Eigenvalue of Matrix: Determinant equals to the product of all its eigenvalue

Question

Question:

The solution of (a) let the $\lambda = 0$, l do not understand why. Isn't that $\lambda$ can only have the value which is the same as each eigenvalue of the matrix? why $\lambda$ can be substituted with $0$ ? Does $\lambda$ still have the meaning of eigenvalue?

Answer 1

For any square matrix $A$, we define $$f(x)=|xI-A|$$ also according to definition of eigenvalue$$Av=\lambda v\to (A-\lambda I)v=0$$this means that there is a linear dependence between the rows of $A-\lambda I$ (with the coefficients being the entries of $v$) therefore $|A-\lambda I|=0$. Conversely, if for some $\lambda$ we have $|A-\lambda I|=0$ then there exists some linear dependence as described before for which$$(A-\lambda I)v=0$$and $\lambda$ and $v$ become eigenvalue and eigenvector respectively.
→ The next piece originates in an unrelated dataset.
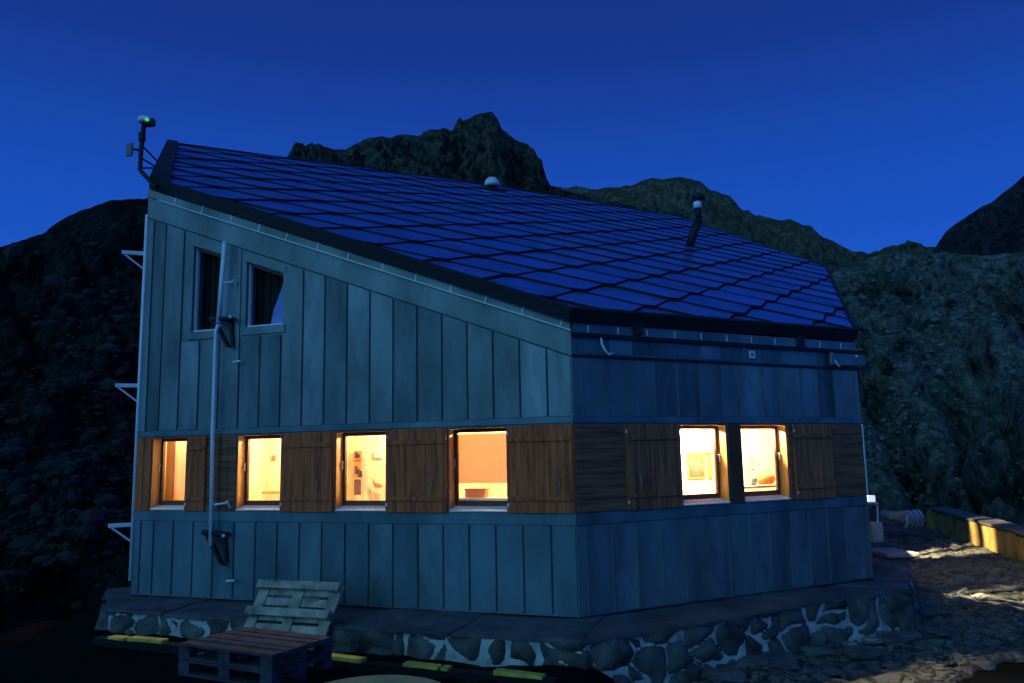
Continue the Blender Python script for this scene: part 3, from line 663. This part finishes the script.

Therefore the equation $|A-\lambda I|=0$ yields to all eigenvalues. Equivalently (and fortunately!) all the roots of $f(\lambda)=0$ are the eigenvalues. This means that we can express $f(\lambda)$ as following$$f(\lambda)=|\lambda I-A|=(\lambda-\lambda_1)(\lambda-\lambda_2)\cdots (\lambda-\lambda_n)$$by substituting $0$ we obtain $$|-A|=(-1)^n |A|=(-1)^n \lambda_1\lambda_2\cdots \lambda_n$$which leads to $$|A|= \lambda_1\lambda_2\cdots \lambda_n$$

Answer 2

Any matrix $A$ has a characteristic polynomial associated to it, call it $f_A(x)$. Yes, the eigenvalues of $A$ are defined to be the values of $x$ for which $f_A(x) = 0$. However, the characteristic polynomial is still just a polynomial, and it is completely indifferent to the existence of $A$ or its eigenvalues. I can plug in any number I want into $f_A(x)$. I can plug in $2$, $3.5$, $-1$, or anything else. The polynomial doesn't know where it came from, and there is no law that says "you can only insert eigenvalues here".

As an analogy, I can buy a burger from my favorite restaurant, and once I get home, I take out the buns and make a peanut butter sandwich with them. The buns have no clue they came from a burger, and they can be used for any purpose I want. They may taste best in a burger, but I don't have to use them in one.

Now, even though you can plug in anything you want into the polynomial, there is still a connection between $A$ and $f_A(x)$. The first one, that you are already aware of, is that $f_A(eigenvalue) = 0$. Now, the problem is asking you to prove another connection, namely that $f_A(0) = \lambda_1\lambda_2\lambda_3 = det(A)$.